Uno de los viajes más interesantes fue el que hice en el otoño del 87 para integrarme en la comitiva de los Reyes, que recorrían los lugares de mayor tradición hispana en el oeste de Estados Unidos. Tras una estancia en Houston, terminamos en LA donde nos esperaban unas interesantes jornadas.
Toda la comitiva, más algunos como Plácido Domingo que se habían apuntado a la fiesta, nos alojamos en el hotel Century Plaza, un edificio de treinta pisos, el único rascacielos de la zona, en la bien llamada Avenida de las Estrellas, a un paso de Santa Monica Boulevard y a tiro de piedra de Rodeo Drive, en Beverly Hills, que se llama así solo para confundir, porque es uno de los pocos lugares en los que se puede pasear y, si se dispone de los recursos necesarios, entrar y comprar en las tiendas de lujo, pero de lujo de verdad, ese de los relojes llenos de diamantes.
A las 7.42 de la mañana del 1 de octubre, me encontraba en el lobby del hotel de charleta con los periodistas, dispuesto a salir para mi running matutino, cuando el suelo empezó a bramar y alguien señaló que el metro era demasiado ruidoso. Como en LA no había metro, di la voz de alarma: "Es un terremoto, vamos a cubierto", y me lancé hacia el dintel de la puerta de entrada como mandan los cánones. Solo después me di cuenta de que las puertas eran de cristal, pero no se rompieron. Todo eso en los 15 segundos que duró el principal, seguido de otros 12 menores antes de las ocho. No le di más importancia y salí a la calle a ver el resultado. Ya se sabe que en LA los terremotos también cumplen la función de acelerar el borrado de la memoria, desorganizando todo lo exquisitamente organizado desde el día anterior.

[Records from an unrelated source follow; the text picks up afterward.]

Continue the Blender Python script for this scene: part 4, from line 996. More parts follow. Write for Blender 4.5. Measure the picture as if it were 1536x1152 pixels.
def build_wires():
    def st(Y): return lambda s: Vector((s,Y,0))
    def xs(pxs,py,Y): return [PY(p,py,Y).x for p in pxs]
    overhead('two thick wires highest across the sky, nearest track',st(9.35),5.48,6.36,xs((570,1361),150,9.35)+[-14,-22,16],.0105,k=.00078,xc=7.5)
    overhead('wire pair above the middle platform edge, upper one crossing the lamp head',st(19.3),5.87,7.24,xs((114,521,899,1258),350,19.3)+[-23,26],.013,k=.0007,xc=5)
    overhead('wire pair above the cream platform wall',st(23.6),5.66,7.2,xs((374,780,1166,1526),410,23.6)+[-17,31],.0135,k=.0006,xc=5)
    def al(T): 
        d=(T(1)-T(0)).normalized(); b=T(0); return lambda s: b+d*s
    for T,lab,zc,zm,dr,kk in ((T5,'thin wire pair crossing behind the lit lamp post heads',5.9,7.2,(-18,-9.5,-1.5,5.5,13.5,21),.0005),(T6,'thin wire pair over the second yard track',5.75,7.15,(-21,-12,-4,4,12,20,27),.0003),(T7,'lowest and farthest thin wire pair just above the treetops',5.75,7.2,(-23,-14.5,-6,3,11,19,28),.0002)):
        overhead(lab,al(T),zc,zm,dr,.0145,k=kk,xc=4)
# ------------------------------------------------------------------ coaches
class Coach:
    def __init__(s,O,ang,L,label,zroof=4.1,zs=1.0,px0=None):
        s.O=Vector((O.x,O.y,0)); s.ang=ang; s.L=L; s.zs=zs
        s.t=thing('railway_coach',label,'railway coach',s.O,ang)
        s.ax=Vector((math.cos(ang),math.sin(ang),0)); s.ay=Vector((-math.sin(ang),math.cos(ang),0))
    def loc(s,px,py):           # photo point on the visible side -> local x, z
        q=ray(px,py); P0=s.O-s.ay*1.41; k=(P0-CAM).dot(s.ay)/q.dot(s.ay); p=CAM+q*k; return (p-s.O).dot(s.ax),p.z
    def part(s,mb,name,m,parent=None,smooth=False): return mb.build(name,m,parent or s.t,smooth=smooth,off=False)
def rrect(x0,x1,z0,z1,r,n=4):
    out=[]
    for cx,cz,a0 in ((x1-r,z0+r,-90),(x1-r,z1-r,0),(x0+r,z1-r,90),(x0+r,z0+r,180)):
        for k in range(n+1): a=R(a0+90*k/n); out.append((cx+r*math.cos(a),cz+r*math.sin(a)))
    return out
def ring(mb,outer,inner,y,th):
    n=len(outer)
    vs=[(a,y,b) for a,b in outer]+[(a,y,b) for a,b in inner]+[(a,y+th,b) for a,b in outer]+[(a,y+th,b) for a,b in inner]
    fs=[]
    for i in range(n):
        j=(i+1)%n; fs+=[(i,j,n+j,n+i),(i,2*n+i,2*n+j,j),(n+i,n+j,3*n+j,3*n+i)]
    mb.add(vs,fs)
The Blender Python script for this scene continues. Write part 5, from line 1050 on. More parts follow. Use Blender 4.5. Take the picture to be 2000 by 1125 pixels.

Efectivamente, el destrozo había sido grande: pasos elevados en las autopistas urbanas derrumbados, coches engullidos por los socavones y seis muertos y 200 heridos. Al regresar al hotel, mi mujer me contó la aventura de bajar a pie los 23 pisos desde la planta en la que estábamos alojados y la experiencia de verlo en directo en televisión, con el presentador agachándose debajo de la mesa para seguir transmitiendo.
Nunca supimos qué hicieron con los Reyes y con Fernández Ordóñez, que estaban alojados en la planta 30 del edificio.
Al día siguiente, estábamos invitados a casa de Alana Ladd, hija de Alan. Como todos los cuadros estaban torcidos nos comentó riendo que ya no se molestaba en ponerlos rectos.
Desde el hotel, hay que mirar solo al oeste y ligeramente al norte. Arriba, las Hollywood Hills y los Estudios Universal, antes el Teatro Chino, con las famosas huellas, y al oeste, camino de mar, se empieza por Brentwood, barrio de ricos en el que se encuentra el obligatorio Museo Getty. La colección es sublime y, como en tantos museos, hay obras procedentes del expolio.
Al final, la mítica Santa Monica con Pacific Palisades y Malibú, donde están las mansiones sobre el mar y las colinas, entre las que destaca el otro edificio de la Fundación Getty, que alberga las colecciones etruscas griegas y romanas. Y arriba Mulholand Drive, la serpenteante carretera costera protagonista de tantas películas.
Si llegaste por Santa Monica Boulevard, tendrás que volver por Sunset Avenue y habrás completado el círculo con una fantástica colección de posibles experiencias que olvidarás por la noche.